■ Required task
Where the string "Blender" occurs in the material below, report the whole line.

[Collected data entries]
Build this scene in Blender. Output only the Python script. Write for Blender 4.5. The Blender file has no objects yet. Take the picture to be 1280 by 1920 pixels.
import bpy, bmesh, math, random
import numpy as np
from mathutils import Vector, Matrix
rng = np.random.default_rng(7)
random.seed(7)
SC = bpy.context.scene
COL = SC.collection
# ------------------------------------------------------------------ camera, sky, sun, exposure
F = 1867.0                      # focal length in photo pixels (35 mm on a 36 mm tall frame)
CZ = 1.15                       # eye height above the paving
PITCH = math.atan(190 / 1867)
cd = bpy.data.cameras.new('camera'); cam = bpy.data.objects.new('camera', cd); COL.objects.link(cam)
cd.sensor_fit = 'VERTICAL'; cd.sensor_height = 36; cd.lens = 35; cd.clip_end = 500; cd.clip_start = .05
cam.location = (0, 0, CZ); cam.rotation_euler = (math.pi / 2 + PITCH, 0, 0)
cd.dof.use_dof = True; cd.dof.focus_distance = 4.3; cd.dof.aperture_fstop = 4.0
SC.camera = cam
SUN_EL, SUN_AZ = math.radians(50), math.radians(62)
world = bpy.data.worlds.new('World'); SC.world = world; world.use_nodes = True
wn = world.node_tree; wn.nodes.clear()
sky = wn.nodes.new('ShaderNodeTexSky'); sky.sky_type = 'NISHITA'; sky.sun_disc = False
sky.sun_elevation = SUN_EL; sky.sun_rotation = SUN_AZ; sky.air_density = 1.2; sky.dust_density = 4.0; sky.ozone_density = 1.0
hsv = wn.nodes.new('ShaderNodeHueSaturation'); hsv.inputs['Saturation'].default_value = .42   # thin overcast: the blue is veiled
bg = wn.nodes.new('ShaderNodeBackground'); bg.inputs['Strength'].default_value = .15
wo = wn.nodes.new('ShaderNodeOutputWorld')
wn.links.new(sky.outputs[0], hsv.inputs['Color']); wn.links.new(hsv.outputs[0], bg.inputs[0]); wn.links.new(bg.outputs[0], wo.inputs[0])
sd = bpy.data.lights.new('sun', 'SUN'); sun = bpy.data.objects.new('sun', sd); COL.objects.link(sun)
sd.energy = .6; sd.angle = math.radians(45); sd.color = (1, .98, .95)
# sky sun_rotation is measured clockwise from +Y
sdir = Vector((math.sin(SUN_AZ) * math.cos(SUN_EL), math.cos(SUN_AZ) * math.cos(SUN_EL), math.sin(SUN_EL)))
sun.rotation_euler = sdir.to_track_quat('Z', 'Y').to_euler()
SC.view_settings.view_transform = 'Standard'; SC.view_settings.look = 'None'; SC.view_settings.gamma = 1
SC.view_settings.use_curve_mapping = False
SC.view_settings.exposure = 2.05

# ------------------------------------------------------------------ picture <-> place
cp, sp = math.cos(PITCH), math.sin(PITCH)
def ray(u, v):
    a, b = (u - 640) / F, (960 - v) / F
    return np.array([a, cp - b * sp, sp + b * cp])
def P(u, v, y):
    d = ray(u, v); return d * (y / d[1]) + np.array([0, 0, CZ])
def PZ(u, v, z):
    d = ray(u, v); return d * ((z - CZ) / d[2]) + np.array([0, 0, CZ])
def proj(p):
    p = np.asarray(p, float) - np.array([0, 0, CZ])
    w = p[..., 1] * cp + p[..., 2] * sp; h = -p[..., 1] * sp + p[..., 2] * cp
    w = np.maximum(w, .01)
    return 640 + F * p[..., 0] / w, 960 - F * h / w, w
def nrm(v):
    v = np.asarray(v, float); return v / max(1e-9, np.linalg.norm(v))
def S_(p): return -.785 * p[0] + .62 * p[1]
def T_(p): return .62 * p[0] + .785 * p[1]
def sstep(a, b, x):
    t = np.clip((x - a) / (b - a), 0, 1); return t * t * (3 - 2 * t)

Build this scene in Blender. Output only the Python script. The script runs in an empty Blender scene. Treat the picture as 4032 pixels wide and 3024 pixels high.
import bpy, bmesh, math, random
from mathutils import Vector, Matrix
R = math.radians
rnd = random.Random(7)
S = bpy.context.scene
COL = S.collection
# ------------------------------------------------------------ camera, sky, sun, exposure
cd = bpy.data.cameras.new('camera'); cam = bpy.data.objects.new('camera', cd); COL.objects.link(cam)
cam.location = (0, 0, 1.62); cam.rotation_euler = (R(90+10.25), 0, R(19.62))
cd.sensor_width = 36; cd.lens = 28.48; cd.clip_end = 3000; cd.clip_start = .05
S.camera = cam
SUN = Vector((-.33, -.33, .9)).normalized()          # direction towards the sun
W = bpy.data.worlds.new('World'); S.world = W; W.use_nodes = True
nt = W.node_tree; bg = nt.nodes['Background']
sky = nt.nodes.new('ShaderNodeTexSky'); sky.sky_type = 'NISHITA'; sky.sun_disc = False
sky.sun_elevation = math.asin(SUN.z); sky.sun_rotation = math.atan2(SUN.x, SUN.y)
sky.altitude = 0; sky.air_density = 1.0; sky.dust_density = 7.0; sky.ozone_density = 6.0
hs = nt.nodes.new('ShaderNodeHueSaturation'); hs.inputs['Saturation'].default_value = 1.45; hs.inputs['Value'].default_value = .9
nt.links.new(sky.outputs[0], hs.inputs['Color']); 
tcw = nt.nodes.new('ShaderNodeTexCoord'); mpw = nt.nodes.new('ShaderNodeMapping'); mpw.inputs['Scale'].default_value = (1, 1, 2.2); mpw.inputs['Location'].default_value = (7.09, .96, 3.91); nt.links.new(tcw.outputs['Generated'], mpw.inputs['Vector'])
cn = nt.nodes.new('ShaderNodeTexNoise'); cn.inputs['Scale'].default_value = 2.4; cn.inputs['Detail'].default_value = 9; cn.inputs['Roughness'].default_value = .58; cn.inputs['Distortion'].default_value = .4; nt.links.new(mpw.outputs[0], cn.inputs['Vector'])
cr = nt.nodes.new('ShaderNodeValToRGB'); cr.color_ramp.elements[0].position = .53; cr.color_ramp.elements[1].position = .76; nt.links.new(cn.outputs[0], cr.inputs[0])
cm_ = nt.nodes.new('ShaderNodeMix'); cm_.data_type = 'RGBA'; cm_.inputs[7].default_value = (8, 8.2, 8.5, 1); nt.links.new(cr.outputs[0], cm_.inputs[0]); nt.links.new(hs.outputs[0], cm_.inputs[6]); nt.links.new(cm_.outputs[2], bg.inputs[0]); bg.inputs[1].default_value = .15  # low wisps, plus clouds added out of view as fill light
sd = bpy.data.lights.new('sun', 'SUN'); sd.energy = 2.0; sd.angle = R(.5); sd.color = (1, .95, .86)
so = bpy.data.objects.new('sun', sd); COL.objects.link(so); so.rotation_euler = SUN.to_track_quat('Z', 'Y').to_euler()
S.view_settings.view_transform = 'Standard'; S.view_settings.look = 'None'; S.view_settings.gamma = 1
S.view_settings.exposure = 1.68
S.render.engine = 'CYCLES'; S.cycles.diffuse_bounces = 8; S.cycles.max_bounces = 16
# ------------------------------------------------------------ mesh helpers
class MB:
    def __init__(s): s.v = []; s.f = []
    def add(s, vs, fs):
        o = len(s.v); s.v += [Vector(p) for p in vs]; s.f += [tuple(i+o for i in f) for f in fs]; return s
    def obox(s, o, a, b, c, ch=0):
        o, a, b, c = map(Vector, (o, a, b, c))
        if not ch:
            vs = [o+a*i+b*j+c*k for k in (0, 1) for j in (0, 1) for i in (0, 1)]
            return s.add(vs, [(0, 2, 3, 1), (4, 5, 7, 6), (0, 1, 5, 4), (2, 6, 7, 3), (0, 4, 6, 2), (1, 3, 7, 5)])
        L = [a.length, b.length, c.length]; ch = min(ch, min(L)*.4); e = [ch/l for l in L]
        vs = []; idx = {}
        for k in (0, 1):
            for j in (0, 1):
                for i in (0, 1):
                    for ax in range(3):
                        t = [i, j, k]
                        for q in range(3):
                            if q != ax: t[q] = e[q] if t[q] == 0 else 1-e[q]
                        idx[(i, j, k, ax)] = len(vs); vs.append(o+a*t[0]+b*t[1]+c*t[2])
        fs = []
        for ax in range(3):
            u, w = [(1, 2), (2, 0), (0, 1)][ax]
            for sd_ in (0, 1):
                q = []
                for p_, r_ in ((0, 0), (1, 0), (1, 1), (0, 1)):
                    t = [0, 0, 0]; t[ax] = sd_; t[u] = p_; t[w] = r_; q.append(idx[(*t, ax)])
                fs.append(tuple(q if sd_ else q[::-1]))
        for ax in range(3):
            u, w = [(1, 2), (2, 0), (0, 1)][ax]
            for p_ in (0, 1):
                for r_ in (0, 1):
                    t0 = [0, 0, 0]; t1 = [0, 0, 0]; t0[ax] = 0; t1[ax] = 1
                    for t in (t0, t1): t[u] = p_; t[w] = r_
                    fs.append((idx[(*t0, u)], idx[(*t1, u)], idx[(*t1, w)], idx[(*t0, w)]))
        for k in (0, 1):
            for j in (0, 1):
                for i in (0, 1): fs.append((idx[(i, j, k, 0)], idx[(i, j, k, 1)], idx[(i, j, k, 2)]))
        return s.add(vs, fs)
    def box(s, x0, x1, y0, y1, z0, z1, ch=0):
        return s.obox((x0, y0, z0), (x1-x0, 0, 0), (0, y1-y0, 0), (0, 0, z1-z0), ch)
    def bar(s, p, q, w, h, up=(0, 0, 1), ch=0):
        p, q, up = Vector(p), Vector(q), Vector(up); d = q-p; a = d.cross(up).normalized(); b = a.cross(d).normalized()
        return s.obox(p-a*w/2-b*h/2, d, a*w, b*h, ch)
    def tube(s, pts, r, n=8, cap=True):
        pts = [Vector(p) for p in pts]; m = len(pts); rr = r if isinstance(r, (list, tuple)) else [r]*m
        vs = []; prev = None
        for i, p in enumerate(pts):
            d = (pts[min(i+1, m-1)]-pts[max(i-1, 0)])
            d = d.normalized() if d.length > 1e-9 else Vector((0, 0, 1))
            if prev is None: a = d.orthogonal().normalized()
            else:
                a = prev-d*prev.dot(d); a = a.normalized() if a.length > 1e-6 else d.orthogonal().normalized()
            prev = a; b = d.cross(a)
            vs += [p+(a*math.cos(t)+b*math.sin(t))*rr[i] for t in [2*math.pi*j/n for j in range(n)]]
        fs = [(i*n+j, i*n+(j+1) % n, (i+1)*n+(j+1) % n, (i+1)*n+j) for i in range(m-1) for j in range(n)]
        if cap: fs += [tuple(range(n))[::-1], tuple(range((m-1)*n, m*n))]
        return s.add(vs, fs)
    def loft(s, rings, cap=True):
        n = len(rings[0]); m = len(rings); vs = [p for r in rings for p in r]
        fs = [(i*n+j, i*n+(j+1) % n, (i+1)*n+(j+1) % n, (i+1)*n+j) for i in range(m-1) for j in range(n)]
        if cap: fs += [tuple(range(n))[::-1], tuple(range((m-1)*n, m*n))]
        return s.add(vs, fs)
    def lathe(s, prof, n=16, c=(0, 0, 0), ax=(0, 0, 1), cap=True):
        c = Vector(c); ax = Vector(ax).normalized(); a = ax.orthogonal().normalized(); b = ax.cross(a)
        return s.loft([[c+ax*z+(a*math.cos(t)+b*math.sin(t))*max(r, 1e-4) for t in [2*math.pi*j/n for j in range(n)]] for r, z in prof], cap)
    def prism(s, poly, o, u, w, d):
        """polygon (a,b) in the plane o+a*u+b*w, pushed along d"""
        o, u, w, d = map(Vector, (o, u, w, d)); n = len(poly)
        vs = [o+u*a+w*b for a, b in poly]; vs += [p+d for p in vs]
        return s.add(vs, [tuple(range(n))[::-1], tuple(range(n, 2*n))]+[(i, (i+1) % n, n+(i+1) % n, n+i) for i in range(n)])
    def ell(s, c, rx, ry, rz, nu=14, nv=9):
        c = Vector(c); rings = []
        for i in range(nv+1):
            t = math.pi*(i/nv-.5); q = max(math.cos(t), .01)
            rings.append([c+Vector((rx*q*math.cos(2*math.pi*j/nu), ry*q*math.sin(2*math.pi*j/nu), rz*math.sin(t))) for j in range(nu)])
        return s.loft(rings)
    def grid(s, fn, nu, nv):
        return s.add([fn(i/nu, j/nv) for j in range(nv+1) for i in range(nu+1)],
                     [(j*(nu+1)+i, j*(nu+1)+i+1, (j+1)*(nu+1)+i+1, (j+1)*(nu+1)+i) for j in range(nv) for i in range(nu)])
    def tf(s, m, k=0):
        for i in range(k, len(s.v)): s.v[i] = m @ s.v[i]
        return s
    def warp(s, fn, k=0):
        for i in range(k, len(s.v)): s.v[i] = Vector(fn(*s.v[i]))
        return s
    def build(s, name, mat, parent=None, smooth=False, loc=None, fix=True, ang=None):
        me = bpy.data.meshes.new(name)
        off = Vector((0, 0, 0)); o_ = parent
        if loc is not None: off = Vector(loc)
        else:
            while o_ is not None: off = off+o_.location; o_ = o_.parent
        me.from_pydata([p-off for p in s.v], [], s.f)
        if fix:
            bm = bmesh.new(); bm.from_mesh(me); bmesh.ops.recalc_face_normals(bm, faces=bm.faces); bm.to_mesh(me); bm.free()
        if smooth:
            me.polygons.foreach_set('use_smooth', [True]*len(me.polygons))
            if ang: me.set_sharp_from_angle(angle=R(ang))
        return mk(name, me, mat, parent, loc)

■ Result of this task
Build this scene in Blender. Output only the Python script. Write for Blender 4.5. The Blender file has no objects yet. Take the picture to be 1280 by 1920 pixels.
Build this scene in Blender. Output only the Python script. The script runs in an empty Blender scene. Treat the picture as 4032 pixels wide and 3024 pixels high.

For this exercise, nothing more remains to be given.